Hierarchical model that's partly expensive and non-analytic


I have a hierarchical model that I’m not sure how to deal with and wanted to ask for some tips.

Below is a graphical model showing the gist. I would like to learn about alpha and beta. There is an individual per-object parameter y_i that is related to alpha and beta, and another parameter z_i that is unrelated to alpha and beta. By related, I mean the relationship between x_ij and y_i is dependent on alpha and beta.

The problem is that my model for how alpha, beta, and y_i generates x_ij is not analytic and expensive to compute. I only have it for certain values and need to interpolate between values (based on the assumption that it should vary continuously).

Once alpha and beta are fixed, I can approximate my model as e.g., spline and I think I can code up the things inside j plate in stan. Any thoughts would be appreciated.



Hi, this is IMHO very hard to understand without knowing what the model for how \alpha, \beta, and y_i generates x_{ij} looks like. Generally Stan requires a generative model (a model you could run to simulate new data from known parameter values) so if you can’t express this, you would likely need an analytic approximation or you are in trouble.
You could in principle let Stan fit the function f: \{\alpha,\beta,y_i\} \rightarrow \{x_{ij}\} as a trivariate spline/Gaussian process, but AFAIK 3D Gaussian processes are very hard to fit and splines might not be better + the problem may not really be identified.


Thanks for the reply. I realized that because f needs to be interpolated from three-dimensional grid (in which each point is costly to compute), I think I need to write this as an external c++ function and provide that to stan, which seems like a difficult task.


Can’t you compute the points in the 3D grid beforehand and give them to Stan as data, and then interpolate with splines between those?


I didn’t know Stan can do multidimensional spline interpolation internally. Could you direct me to where I can read about that? (or maybe you meant do that with stan maths myself)


Stan AFAIK can’t do splines internally - you would have to implement that yourself, but it should be possible to do it in Stan, without resorting to C++. I honestly don’t even really know how multidimensional splines work, but a quick Google turned up some descriptions that look feasible at first glance. It’s likely not gonna be simple, but likely feasible and not extremely difficult.

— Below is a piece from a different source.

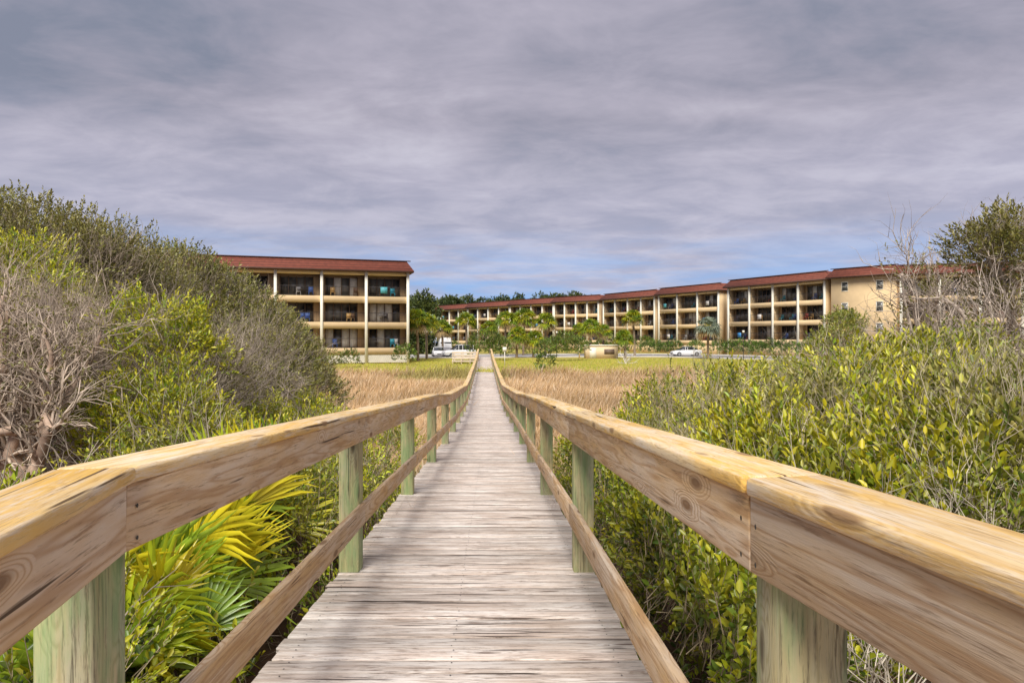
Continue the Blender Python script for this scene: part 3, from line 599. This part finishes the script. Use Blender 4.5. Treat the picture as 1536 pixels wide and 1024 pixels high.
# ------------------------------------------------------------ vehicles
M_white=simple('car_paint_white',(.82,.82,.82),.25,.03,2); M_tyre=simple('tyre',(.025,.025,.025),.8); M_cg,nt,b,_=newmat('car_glass'); b.inputs['Base Color'].default_value=(.03,.035,.04,1); b.inputs['Roughness'].default_value=.08
M_tail=simple('tail_light',(.45,.02,.02),.3); M_alloy=simple('wheel_alloy',(.5,.5,.5),.35,metal=.6)
def loft(mb,rings,mat=0,caps=True,close=True):
    k=len(rings[0]); V=np.array(rings,float).reshape(-1,3); F=[]
    for i in range(len(rings)-1):
        for j in range(k): F.append([i*k+j,i*k+(j+1)%k,(i+1)*k+(j+1)%k,(i+1)*k+j])
    mb.add(V,F,mat)
    if caps: mb.add(np.array(rings[0]),[list(range(k))[::-1]],mat); mb.add(np.array(rings[-1]),[list(range(k))],mat)
def ring(x,w,z0,z1,tw):
    return [(x,-w*.93,z0),(x,w*.93,z0),(x,w,z0+(z1-z0)*.25),(x,w,z0+(z1-z0)*.7),(x,w*tw,z1),(x,0,z1+.02),(x,-w*tw,z1),(x,-w,z0+(z1-z0)*.7),(x,-w,z0+(z1-z0)*.25)]
def car(name,loc,ang,kind='sedan',paint=None):
    paint=paint or M_white; root=empty(name); body,gl,wh,li=MB(),MB(),MB(),MB()
    if kind=='sedan':
        st=[(-2.35,.70,.35,.72),(-2.25,.84,.24,.92),(-1.6,.90,.20,.98),(-.6,.91,.19,.95),(.8,.91,.19,.93),(1.5,.90,.20,.86),(2.1,.84,.23,.74),(2.35,.66,.34,.60)]
        gh=[(-1.75,.74,.95,.97),(-1.05,.66,.95,1.38),(-.2,.66,.95,1.46),(.35,.66,.95,1.42),(1.25,.74,.90,.93)]; wb=(-1.4,1.42)
    elif kind=='suv':
        st=[(-2.35,.80,.38,1.0),(-2.25,.92,.30,1.10),(-1.2,.95,.26,1.10),(.9,.95,.26,1.08),(1.6,.94,.27,1.05),(2.2,.88,.30,.95),(2.4,.70,.40,.8)]
        gh=[(-2.25,.78,1.08,1.12),(-1.95,.72,1.08,1.74),(-.5,.72,1.08,1.82),(.3,.72,1.08,1.76),(1.15,.80,1.05,1.08)]; wb=(-1.45,1.45)
    else:
        st=[(-3.4,1.0,.45,2.6),(-3.3,1.08,.38,2.85),(1.4,1.08,.38,2.85),(1.7,1.02,.38,2.7),(2.1,.98,.36,1.35),(3.0,.95,.36,1.15),(3.2,.8,.45,.9)]
        gh=[]; wb=(-2.2,2.3)
    loft(body,[ring(x,w,a,b2,.86) for x,w,a,b2 in st])
    if gh:
        loft(gl,[[(x,-w-.06,z0),(x,w+.06,z0),(x,w,z1),(x,-w,z1)] for x,w,z0,z1 in gh])
        rf=gh[1:4]; loft(body,[[(x,-w-.01,z1-.03),(x,w+.01,z1-.03),(x,w-.05,z1+.03),(x,-w+.05,z1+.03)] for x,w,z0,z1 in rf])
        for x in (gh[1][0],gh[2][0]+.2,gh[3][0]):
            for s in (-1,1): body.add(boxv(x-.04,x+.04,s*(.70 if kind=='sedan' else .76)-.035,s*(.70 if kind=='sedan' else .76)+.035,gh[2][2]-.02,gh[1][3]-.03),BF)
    else:
        gl.add(boxv(-2.6,-1.4,-1.09,1.09,1.6,2.2),BF); gl.add(boxv(-.8,.6,-1.09,1.09,1.6,2.2),BF); gl.add(boxv(1.75,1.95,-.9,.9,1.5,2.1),BF)
    for x in wb:
        for s in (-1,1):
            wy=s*(st[2][1]-.09); tubes(wh,[[x,wy-.11,.33]],[[x,wy+.11,.33]],.33,.33,18,0); a=np.arange(18)*math.pi/9
            for yy_ in (wy-.11,wy+.11):
                V=np.c_[x+.33*np.cos(a),np.full(18,yy_),.33+.33*np.sin(a)]; wh.add(V,[list(range(18))],0)
            yo=wy+s*.114; V=np.c_[x+.2*np.cos(a),np.full(18,yo),.33+.2*np.sin(a)]; wh.add(V,[list(range(18))],1)
    zt=st[1][3]-.2
    for s in (-1,1):
        li.add(boxv(st[0][0]-.02,st[0][0]+.1,s*.62-.12,s*.62+.12,zt-.08,zt+.06),BF,0); li.add(boxv(st[-1][0]-.12,st[-1][0]+.01,s*.55-.12,s*.55+.12,st[-1][3]-.1,st[-1][3]-.01),BF,1)
    li.add(boxv(st[-1][0]-.1,st[-1][0]+.015,-.35,.35,st[-1][2]+.02,st[-1][2]+.14),BF,2)
    for nme,m_,mats in (('body',body,[paint]),('windows',gl,[M_cg]),('wheels',wh,[M_tyre,M_alloy]),('lights',li,[M_tail,M_alloy,M_tyre])):
        if m_.n: m_.build(nme,mats,root,smooth=False,bevel=.03 if nme=='body' else 0)
    root.location=loc; root.rotation_euler=(0,0,ang)
car('parked_car',(27.0,106,.03),math.radians(-172))
car('parked_suv',(-7.7,99,.03),math.radians(-155),'suv')
car('parked_car',(-11.2,104,.03),math.radians(-80),'sedan')
car('camper_van',(-11.5,114,.03),math.radians(-70),'van')
# ------------------------------------------------------------ small structures
M_lw=wood('landing_wood',(.72,.60,.45),(.76,.68,.56),(.6,.45,.3),(.3,.2,.14),.6,50,islandvar=.12)
M_shed=simple('shed_stucco',(.74,.58,.38),.9,.08,1)
root=empty('wooden_landing_bench'); a=MB()
cx0=-5.0; y0=76
box(a,cx0-1.6,cx0+1.3,y0-1.2,y0+1.4,.25,.36)
for x in (-1.5,-.55,.4,1.2):
    for yv in (-1.1,1.3): beam(a,(cx0+x,y0+yv,-.1),(cx0+x,y0+yv,1.32),.11,.11,up=(0,1,0))
for yv in (-1.17,1.23):
    for z in (.62,.95,1.25): beam(a,(cx0-1.55,y0+yv,z),(cx0+1.25,y0+yv,z),.04,.13)
beam(a,(cx0-1.6,y0-1.1,1.35),(cx0+1.3,y0-1.1,1.35),.2,.04); beam(a,(cx0-1.55,y0-1.1,1.0),(cx0-1.55,y0+1.3,1.0),.04,.13)
beam(a,(cx0-1.3,y0+.8,.75),(cx0+1.2,y0+.8,.75),.4,.05)
a.build('bench_and_rails',[M_lw],root,bevel=.008)
root=empty('pump_enclosure'); a=MB(); 
X0,X1,YY=10.2,14.6,94
box(a,X0,X1,YY,YY+2.6,0,1.75); box(a,X0-.1,X1+.1,YY-.1,YY+2.7,1.753,1.87,1); box(a,X0+.5,X0+1.4,YY-.03,YY+.05,.05,1.5,1); box(a,X1-1.9,X1-.5,YY-.03,YY+.05,.6,1.3,2)
box(a,X0-1.0,X0-.85,YY-.3,YY+.2,0,2.2); a.build('walls',[M_shed,M_cream,M_frame],root)
a=MB(); beam(a,(-.75,70,0),(-.75,70,1.9),.08,.08,up=(0,1,0)); box(a,-.95,-.55,69.93,69.955,1.5,1.95); a.build('path_sign_post',[M_cream])
a=MB(); p=np.tile([12.6,76.,0.],(9,1))+R.normal(0,.15,(9,3))*[1,1,0]; twigs(a,p,rv(9)*.7+[0.1,0,.5],1.5,.05,4,0,(.75,.70,.62),.3); a.build('bleached_driftwood',[M_bark])
for px,D in ((835,97),(640,90),(1115,84)):
    x=(px-768)/1024*D; a=MB(); tubes(a,[[x,D,0]],[[x,D,3.4]],.05,.04,8,0); box(a,x-.18,x+.18,D-.18,D+.18,3.4,3.5); box(a,x-.11,x+.11,D-.11,D+.11,3.5,3.78,1); a.build('street_lamp',[M_dark,M_cream])
# ------------------------------------------------------------ world & sun
SE,SR=math.radians(48),math.radians(189)
w=bpy.data.worlds.new('World'); scene.world=w; w.use_nodes=True; nt=w.node_tree; nt.nodes.clear()
out=nt.nodes.new('ShaderNodeOutputWorld'); sky=nt.nodes.new('ShaderNodeTexSky'); sky.sky_type='NISHITA'; sky.sun_disc=False; sky.sun_elevation=SE; sky.sun_rotation=SR
b1=nt.nodes.new('ShaderNodeBackground'); b1.inputs[1].default_value=.10; nt.links.new(sky.outputs[0],b1.inputs[0])
b2=nt.nodes.new('ShaderNodeBackground'); b2.inputs[1].default_value=1.0
g=nt.nodes.new('ShaderNodeTexCoord').outputs['Generated']; s=nt.nodes.new('ShaderNodeSeparateXYZ'); nt.links.new(g,s.inputs[0])
z=math_(nt,'MAXIMUM',s.outputs[2],0.0); zz=math_(nt,'ADD',z,.16)
cb=nt.nodes.new('ShaderNodeCombineXYZ'); nt.links.new(math_(nt,'DIVIDE',s.outputs[0],zz),cb.inputs[0]); nt.links.new(math_(nt,'DIVIDE',s.outputs[1],zz),cb.inputs[1])
mp=nt.nodes.new('ShaderNodeMapping'); mp.inputs['Location'].default_value=(3.7,1.3,.4); mp.inputs['Scale'].default_value=(.65,.9,1); nt.links.new(cb.outputs[0],mp.inputs[0]); pv=mp.outputs[0]
n1=noise(nt,pv,1.0,5,.55,.35); n2=noise(nt,pv,4.0,5,.62,.3)
t=math_(nt,'ADD',math_(nt,'MULTIPLY',n1,.66),math_(nt,'MULTIPLY',n2,.34))
t=math_(nt,'ADD',t,math_(nt,'MULTIPLY',s.outputs[0],.10))
cc=ramp(nt,t,[(.36,(.24,.265,.35)),(.45,(.35,.345,.43)),(.53,(.45,.43,.52)),(.64,(.60,.58,.67))])
hz=ramp(nt,z,[(.0,.8),(.10,.6),(.30,0.0)])
cc=mixc(nt,hz,cc,(.54,.55,.71))
cc=mixc(nt,math_(nt,'MULTIPLY',hz,.5),cc,mixc(nt,ramp(nt,n2,[(.4,0.0),(.6,1.0)]),(.42,.44,.60),(.74,.73,.84)))
nt.links.new(cc,b2.inputs[0])
cb2=nt.nodes.new('ShaderNodeCombineXYZ'); nt.links.new(math_(nt,'MULTIPLY',s.outputs[0],3.5),cb2.inputs[0]); nt.links.new(math_(nt,'MULTIPLY',s.outputs[2],26),cb2.inputs[1])
n3=noise(nt,cb2.outputs[0],1.0,5,.6,.3)
low=ramp(nt,z,[(.05,1.0),(.16,0.0)])
m1=math_(nt,'MULTIPLY',low,ramp(nt,n3,[(.40,.0),(.58,1.0)]))
b3=nt.nodes.new('ShaderNodeBackground'); b3.inputs[0].default_value=(.22,.46,.92,1)
ms=nt.nodes.new('ShaderNodeMixShader'); ms.inputs[0].default_value=.2; nt.links.new(b3.outputs[0],ms.inputs[1]); nt.links.new(b1.outputs[0],ms.inputs[2])
mx=nt.nodes.new('ShaderNodeMixShader'); nt.links.new(m1,mx.inputs[0]); nt.links.new(b2.outputs[0],mx.inputs[1]); nt.links.new(ms.outputs[0],mx.inputs[2]); nt.links.new(mx.outputs[0],out.inputs[0])
sl=bpy.data.lights.new('sun','SUN'); sl.energy=4.3; sl.angle=math.radians(28); sl.color=(1,.955,.88)
so=bpy.data.objects.new('sun',sl); scene.collection.objects.link(so)
az=SR; dv=Vector((math.sin(az)*math.cos(SE),math.cos(az)*math.cos(SE),math.sin(SE))); so.rotation_euler=dv.to_track_quat('Z','Y').to_euler()
scene.view_settings.view_transform='Standard'; scene.view_settings.look='None'; scene.view_settings.exposure=0
cam=bpy.data.cameras.new('camera'); cam.lens=24; cam.sensor_width=36; cam.shift_y=-7/1536; cam.clip_end=8000; cam.clip_start=.05
co=bpy.data.objects.new('camera',cam); co.location=(0,0,EYE); co.rotation_euler=(math.radians(90),0,0); scene.collection.objects.link(co); scene.camera=co
print('verts',sum(len(o.data.vertices) for o in bpy.data.objects if o.type=='MESH'))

I only have experience with univariate splines in Stan and those are +/- easy and code is available so you might be able to start off of that (https://github.com/milkha/Splines_in_Stan). There is also a Stan example with sparse splines representation (where most coefficients are 0) which might be helpful if you end up with a lot of splines (see Spline fitting demo inc comparison of sparse vs non-sparse)


Actually, I realized there are two cases which might have been confused:
a) You know that the values at the grid are exactly correct, and you need to just evaluate a spline, where the coefficients have been computed beforehand (possibly outside Stan)
b) The values at the grid are only approximate and you want to fit spline coefficients while fitting to the observed y_{ij}.

My above answer was mostly concerned with b), which is harder. If you can do the fit beforehand (outside Stan) and just need to evaluate the spline for given parameter values in the model block (case a), it should be easier - especially if a multidimensional spline fitting/interpolating package is available for your language. But in both cases you would need to implement the spline evaluation yourself in Stan.


Ah, I see. My question was for case a). I’ll give what you said a try. Thanks for your help.


You are welcome, hope I’ve been useful :-) Good luck with your model.


This is a good example of the defects of graphical model notation.

Can you just write it down using sampling notation?

Or just write the density down?

I can’t infer either from your words plus picture.